3D scene scripts

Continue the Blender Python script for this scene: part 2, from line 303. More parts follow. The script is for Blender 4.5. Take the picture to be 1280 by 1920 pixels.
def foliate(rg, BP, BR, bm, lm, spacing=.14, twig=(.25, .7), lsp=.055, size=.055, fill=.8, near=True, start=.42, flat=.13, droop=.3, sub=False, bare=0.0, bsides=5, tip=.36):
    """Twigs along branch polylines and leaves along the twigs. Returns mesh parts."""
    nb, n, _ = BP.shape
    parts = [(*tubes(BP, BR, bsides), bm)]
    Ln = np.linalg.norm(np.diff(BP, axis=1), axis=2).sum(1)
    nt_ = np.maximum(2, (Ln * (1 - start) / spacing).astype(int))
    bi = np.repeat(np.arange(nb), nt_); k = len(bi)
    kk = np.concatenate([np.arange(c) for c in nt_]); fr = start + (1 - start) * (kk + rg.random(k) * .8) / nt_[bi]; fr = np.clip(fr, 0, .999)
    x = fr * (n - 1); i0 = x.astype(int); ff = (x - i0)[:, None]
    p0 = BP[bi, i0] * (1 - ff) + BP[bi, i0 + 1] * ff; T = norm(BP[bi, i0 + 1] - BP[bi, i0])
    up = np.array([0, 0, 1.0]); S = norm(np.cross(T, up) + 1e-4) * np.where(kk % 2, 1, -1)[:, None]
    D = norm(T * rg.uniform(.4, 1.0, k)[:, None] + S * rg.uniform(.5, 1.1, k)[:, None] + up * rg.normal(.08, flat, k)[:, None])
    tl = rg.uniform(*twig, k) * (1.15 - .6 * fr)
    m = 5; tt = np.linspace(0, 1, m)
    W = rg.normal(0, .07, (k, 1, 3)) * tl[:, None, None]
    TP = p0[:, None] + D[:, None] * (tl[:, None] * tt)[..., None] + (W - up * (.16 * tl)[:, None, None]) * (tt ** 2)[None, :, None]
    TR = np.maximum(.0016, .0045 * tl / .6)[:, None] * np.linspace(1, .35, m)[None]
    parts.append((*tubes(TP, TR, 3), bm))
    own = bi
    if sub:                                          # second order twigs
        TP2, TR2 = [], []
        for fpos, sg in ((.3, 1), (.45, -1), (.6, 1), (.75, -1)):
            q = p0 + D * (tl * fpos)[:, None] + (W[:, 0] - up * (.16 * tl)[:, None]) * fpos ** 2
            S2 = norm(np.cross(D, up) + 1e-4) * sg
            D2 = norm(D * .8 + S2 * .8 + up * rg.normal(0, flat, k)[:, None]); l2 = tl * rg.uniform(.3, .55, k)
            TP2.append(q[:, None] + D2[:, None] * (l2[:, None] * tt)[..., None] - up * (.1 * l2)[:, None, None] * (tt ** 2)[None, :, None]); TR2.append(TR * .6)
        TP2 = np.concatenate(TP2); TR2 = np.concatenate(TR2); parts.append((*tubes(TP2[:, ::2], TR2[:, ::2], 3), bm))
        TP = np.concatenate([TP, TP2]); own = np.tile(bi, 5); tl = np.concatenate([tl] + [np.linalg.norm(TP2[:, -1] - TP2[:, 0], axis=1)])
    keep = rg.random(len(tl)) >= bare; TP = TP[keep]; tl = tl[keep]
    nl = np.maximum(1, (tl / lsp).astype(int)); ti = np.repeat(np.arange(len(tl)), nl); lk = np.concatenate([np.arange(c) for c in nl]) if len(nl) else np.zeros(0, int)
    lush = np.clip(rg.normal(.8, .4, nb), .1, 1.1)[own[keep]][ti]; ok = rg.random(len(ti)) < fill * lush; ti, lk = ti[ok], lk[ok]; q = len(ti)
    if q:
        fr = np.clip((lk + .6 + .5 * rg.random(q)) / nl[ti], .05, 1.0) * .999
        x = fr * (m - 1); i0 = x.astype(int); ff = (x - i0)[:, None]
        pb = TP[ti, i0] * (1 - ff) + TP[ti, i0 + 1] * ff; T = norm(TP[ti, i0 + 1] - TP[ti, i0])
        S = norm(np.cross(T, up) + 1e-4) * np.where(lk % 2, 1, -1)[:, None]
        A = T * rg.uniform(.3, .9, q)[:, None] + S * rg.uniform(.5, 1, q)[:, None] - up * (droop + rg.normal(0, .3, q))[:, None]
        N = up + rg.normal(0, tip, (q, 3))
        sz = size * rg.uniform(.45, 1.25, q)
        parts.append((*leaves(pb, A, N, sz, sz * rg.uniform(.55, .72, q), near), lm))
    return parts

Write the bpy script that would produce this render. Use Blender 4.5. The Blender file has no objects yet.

Given problem: Filter out all lines lacking the word "parts" and copy the rest.

Answer to the problem:
Continue the Blender Python script for this scene: part 2, from line 303. More parts follow. The script is for Blender 4.5. Take the picture to be 1280 by 1920 pixels.
    """Twigs along branch polylines and leaves along the twigs. Returns mesh parts."""
    parts = [(*tubes(BP, BR, bsides), bm)]
    parts.append((*tubes(TP, TR, 3), bm))
        TP2 = np.concatenate(TP2); TR2 = np.concatenate(TR2); parts.append((*tubes(TP2[:, ::2], TR2[:, ::2], 3), bm))
        parts.append((*leaves(pb, A, N, sz, sz * rg.uniform(.55, .72, q), near), lm))
    return parts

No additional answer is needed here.